** begin **
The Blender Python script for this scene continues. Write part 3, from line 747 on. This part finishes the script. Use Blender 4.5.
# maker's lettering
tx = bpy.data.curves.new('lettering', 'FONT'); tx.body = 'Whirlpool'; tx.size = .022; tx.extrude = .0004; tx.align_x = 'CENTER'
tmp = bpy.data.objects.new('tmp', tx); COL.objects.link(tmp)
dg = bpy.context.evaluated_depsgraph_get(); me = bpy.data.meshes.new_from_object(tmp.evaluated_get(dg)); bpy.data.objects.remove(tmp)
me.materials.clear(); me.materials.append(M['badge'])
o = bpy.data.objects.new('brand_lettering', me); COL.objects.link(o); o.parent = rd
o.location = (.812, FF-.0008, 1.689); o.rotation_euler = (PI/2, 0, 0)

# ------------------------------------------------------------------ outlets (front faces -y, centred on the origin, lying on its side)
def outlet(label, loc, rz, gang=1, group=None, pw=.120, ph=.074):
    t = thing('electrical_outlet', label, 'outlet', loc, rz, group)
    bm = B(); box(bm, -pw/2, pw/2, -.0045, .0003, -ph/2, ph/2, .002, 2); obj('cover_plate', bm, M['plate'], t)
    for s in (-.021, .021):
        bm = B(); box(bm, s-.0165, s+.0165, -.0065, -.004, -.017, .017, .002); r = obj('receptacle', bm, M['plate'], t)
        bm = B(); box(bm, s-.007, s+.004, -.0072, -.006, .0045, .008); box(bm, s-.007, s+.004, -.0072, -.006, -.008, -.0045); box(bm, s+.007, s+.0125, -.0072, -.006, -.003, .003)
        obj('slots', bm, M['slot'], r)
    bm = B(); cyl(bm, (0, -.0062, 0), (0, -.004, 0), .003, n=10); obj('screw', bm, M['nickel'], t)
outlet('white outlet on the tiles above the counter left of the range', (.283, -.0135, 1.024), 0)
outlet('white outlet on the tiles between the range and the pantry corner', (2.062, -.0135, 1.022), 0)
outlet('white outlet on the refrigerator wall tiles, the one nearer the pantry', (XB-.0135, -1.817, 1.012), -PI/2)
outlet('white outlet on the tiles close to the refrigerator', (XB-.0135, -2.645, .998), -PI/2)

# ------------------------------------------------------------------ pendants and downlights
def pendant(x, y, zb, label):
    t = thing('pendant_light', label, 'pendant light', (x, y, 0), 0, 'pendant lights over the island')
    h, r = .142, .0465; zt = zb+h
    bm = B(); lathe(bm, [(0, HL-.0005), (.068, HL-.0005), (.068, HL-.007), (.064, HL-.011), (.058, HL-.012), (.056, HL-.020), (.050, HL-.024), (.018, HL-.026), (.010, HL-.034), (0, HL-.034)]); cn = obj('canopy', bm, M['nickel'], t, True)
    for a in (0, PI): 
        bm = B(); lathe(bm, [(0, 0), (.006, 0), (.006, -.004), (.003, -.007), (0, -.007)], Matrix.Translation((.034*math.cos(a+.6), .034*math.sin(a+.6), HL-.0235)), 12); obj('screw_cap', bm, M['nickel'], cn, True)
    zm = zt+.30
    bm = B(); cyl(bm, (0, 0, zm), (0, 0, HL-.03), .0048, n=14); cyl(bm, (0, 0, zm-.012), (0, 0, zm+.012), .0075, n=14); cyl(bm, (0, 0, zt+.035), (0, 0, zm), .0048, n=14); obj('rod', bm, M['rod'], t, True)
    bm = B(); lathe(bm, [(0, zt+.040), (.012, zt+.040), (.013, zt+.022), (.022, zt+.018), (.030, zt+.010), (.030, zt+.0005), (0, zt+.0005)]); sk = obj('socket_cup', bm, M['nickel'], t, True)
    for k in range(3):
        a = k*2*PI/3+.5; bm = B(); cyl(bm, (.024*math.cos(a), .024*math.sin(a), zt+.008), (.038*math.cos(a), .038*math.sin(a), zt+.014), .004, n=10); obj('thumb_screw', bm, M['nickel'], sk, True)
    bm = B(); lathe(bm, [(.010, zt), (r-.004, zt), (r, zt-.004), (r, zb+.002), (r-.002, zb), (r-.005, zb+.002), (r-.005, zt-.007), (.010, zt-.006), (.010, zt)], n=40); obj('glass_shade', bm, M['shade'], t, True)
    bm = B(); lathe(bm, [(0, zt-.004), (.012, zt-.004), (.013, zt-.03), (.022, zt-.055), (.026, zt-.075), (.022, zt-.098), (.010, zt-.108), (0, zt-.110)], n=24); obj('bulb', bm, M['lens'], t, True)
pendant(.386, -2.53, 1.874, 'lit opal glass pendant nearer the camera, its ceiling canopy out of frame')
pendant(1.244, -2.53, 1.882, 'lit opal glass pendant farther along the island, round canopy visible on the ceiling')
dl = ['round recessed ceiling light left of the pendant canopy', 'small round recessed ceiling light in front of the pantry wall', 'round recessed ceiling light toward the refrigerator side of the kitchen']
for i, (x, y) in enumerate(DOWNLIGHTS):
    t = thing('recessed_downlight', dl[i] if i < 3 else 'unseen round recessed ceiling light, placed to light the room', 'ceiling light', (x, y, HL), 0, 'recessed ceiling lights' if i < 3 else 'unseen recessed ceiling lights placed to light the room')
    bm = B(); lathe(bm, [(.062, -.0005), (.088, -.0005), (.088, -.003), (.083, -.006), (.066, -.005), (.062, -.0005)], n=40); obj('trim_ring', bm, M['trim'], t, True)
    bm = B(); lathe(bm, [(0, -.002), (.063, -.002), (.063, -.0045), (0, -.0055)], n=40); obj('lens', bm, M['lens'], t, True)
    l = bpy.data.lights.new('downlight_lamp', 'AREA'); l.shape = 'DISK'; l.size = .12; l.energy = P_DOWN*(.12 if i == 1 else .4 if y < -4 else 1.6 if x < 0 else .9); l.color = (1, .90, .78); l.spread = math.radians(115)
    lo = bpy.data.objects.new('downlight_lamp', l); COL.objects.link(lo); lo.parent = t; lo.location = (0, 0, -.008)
** end **
Reproduce verbatim only this range: the first line of the material through the line that contains "o.location = (.812, FF-.0008, 1.689);", inclusive.

The Blender Python script for this scene continues. Write part 3, from line 747 on. This part finishes the script. Use Blender 4.5.
# maker's lettering
tx = bpy.data.curves.new('lettering', 'FONT'); tx.body = 'Whirlpool'; tx.size = .022; tx.extrude = .0004; tx.align_x = 'CENTER'
tmp = bpy.data.objects.new('tmp', tx); COL.objects.link(tmp)
dg = bpy.context.evaluated_depsgraph_get(); me = bpy.data.meshes.new_from_object(tmp.evaluated_get(dg)); bpy.data.objects.remove(tmp)
me.materials.clear(); me.materials.append(M['badge'])
o = bpy.data.objects.new('brand_lettering', me); COL.objects.link(o); o.parent = rd
o.location = (.812, FF-.0008, 1.689); o.rotation_euler = (PI/2, 0, 0)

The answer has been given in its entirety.